Your first reaction may be that the list is all male and awfully white. (And it could get all white: Several insiders are betting that Kirk, who is black, will opt not to run in ‘02 and then, when his mayoral term is up a year later, quit politics and take a job in the private sector.) Not to worry, say top Democrats, who insist they’re committed to finding a Hispanic and a woman to run alongside the alpha Anglos. And while there are those in the party who hope that Henry Cisneros will ride to the rescue on the red-eye from Los Angeles, Sharp thinks salvation could also lie closer to home—specifically, in the offices of Laredo mayor Betty Flores and Houston controller Sylvia Garcia .

Although the election is more than two years away, Sharp has already been to see Flores to make his pitch. He came away thinking the 55-year-old—the first woman ever to lead the second-fastest-growing city in the nation—is “smooth.” After 29 years as a banker, the Laredo native was first elected on Valentine’s Day, 1998, to fill the unexpired term of Saul Ramirez, who was appointed undersecretary of the U.S. Department of Housing and Urban Development, and was reelected in May 1998 to a term that expires in 2002. (How convenient.) She not only talks the talk of working to improve conditions in South Texas—“We’ve been neglected for too long”—but also walks the walk; her résumé boasts her affiliation with the Border Low Income Housing Coalition and other community groups. Still, she’s no ideological firebrand. Rather than attack Republicans in the Legislature, the self-described conservative Democrat talks of collaboration. “I want to show Dallas and Houston what we can do for them, and I want to hear what they can do for us,” she says. And she shows respect for the GOP governor who has made inroads into the traditionally Democratic Hispanic community: “We like George W. Bush. When we like a candidate, we’ll vote for him, regardless of party.”

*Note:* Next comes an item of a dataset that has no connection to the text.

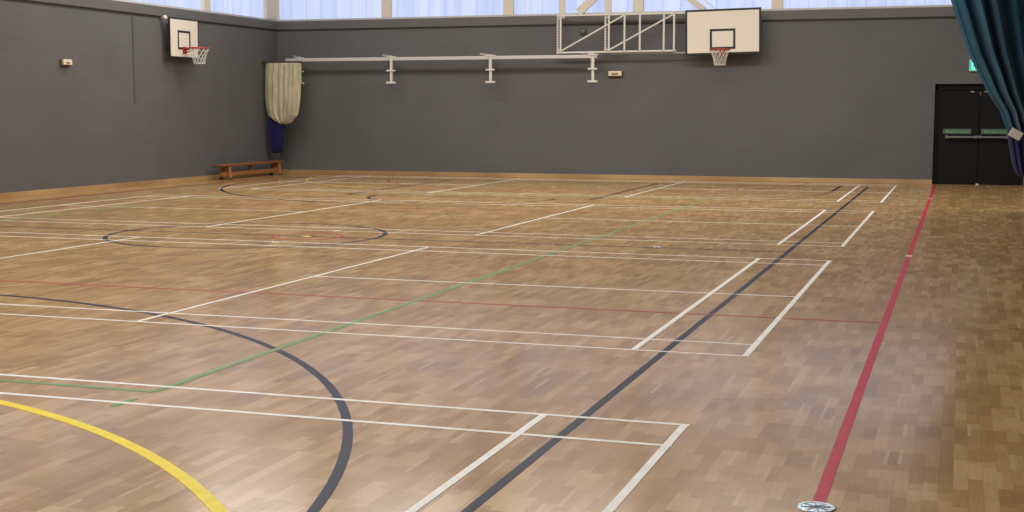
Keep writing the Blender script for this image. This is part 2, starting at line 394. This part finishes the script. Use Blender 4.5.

Garcia is smooth too, a seasoned political pro with a definite sense of her own self-worth—the sort of would-be candidate whose deputy volunteers that her boss’s recent op-ed about Houston’s budget crisis in the Houston Chronicle was viewed as “the opening salvo in the next campaign.” But which campaign? Sharp, who has known Garcia since they were student body presidents at Texas A&M University and Texas Woman’s University, respectively, says the biggest obstacle to her making a statewide race in ‘02 is the possibility that she’ll run for mayor of Houston instead. Still, he sent an emissary to see her, and no wonder: The 49-year-old has the sort of bio that Democrats drool over. A native of the South Texas farming community of Palito Blanco, Garcia was the eighth of ten children. After attending TWU on scholarship, she received a law degree from Texas Southern University and signed on as a staff attorney at the Gulf Coast Legal Foundation. A series of public and private sector jobs followed until she was appointed municipal court judge in 1987. For ten years she was the court’s presiding judge, giving up that post in 1998 after running successfully for controller, the city’s chief financial officer. So maybe she’d try for Sharp’s old job? “This office is so similar to an independent comptroller that people see it as the same thing,” she says. “They want me to be the taxpayers’ watchdog.” Still, she’s not sure if she’s going to bite: “A lot can happen between now and the end of the year.”

Anyway, even if she does run, there’s no guarantee that it will be with Sharp. “What I like best about Houston is that citywide offices are nonpartisan,” she says. “It’s not about being a D or an R. My focus is good government. It wouldn’t shock me if someone on the other side approached me. Both parties are looking for an attractive Hispanic.”